Auto seating supplier Lear Corp said on Wednesday it would file for Chapter 11 in a reorganization supported by key secured lenders and bondholders and had obtained $500 million in bankruptcy financing.

Lear, which had been in talks with its lenders over the past month, said its board had approved a bankruptcy filing as the fastest and most effective way to reduce debt in the face of slumping global auto production.

The planned bankruptcy filing by Lear represents the largest in a string of recent failures of auto parts suppliers and highlighted the pressure on the sector from sharply curtailed production and bankruptcies at automakers General Motors Corp and Chrysler.

The Southfield, Michigan-based company said its restructuring plan had the support of most of the members of a committee representing its secured lenders and another group representing its bondholders.

Lear said it planned to file for bankruptcy shortly but did not specify a timeframe for the move.

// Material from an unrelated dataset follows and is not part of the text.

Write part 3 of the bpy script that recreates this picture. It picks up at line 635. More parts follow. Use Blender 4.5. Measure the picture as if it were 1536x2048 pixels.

A syndicate of secured lenders led by JPMorgan and Citigroup agreed to provide Lear with $500 million in debtor-in-possession financing for its bankruptcy that could be converted into exit financing once the supplier emerges from bankruptcy protection.

Lear had sales of $13.6 billion in 2008. Almost 80 percent of its sales were from auto seats supplied to customers such as General Motors Corp and Ford Motor Co .

It ranks as the 11th largest global auto parts supplier by sales according to trade journal Automotive News.

Lear, which was founded in 1917 in Detroit, went public in 1994 and grew through a string of 18 major acquisitions since.

But the growth left Lear carrying a heavy debt burden and exposed to the slump in demand for the big SUVs and trucks that had represented a large share of its business.

The company had warned it might have to file for bankruptcy after breaching debt covenants at the end of last year and borrowing all of the $1.2 billion in its main credit facility.

Lear said its operations outside the United States and Canada would not be affected by the bankruptcy filing.

A waiver from lenders on its loan defaults expired on June 30. Lear was also near the end of a 30-day grace period on a $38-million bond interest payment it missed on June 1.

DISTRESS MOUNTS FOR SUPPLIERS

At least 15 auto parts suppliers have filed for bankruptcy or had their assets seized by creditors in 2009, according to the Motor & Equipment Manufacturers Association, which represents the industry.

Those suppliers include Visteon Corp , Metaldyne Corp and Noble International Ltd .

The Obama administration, which made $5 billion available to help auto suppliers obtain financing earlier this year, rejected a request by suppliers for up to $10 billion in additional financing last month.

Restructuring advisers and analysts have said the lack of new aid would result in a wave of bankruptcies because many suppliers lack capital to ramp up production now.

Chrysler began to restart production at its North American plants last week after a shutdown that began when it filed for bankruptcy protection on April 30.

GM, which is seeking to exit bankruptcy in a sale financed by the U.S. Treasury as soon as next month, has also slashed production. The embattled automaker said on Thursday it could not offer a third-quarter production forecast while it remained in bankruptcy.

In 2007, billionaire investor Carl Icahn launched a $2.85-billion takeover bid for Lear that would have offered shareholders $37.25 per share. It failed to win shareholder backing and Icahn subsequently sold off his stake.

Shares of Lear closed at 48 cents on Wednesday, down 4 percent ahead of the bankruptcy announcement. In July 2007, it had traded above $40.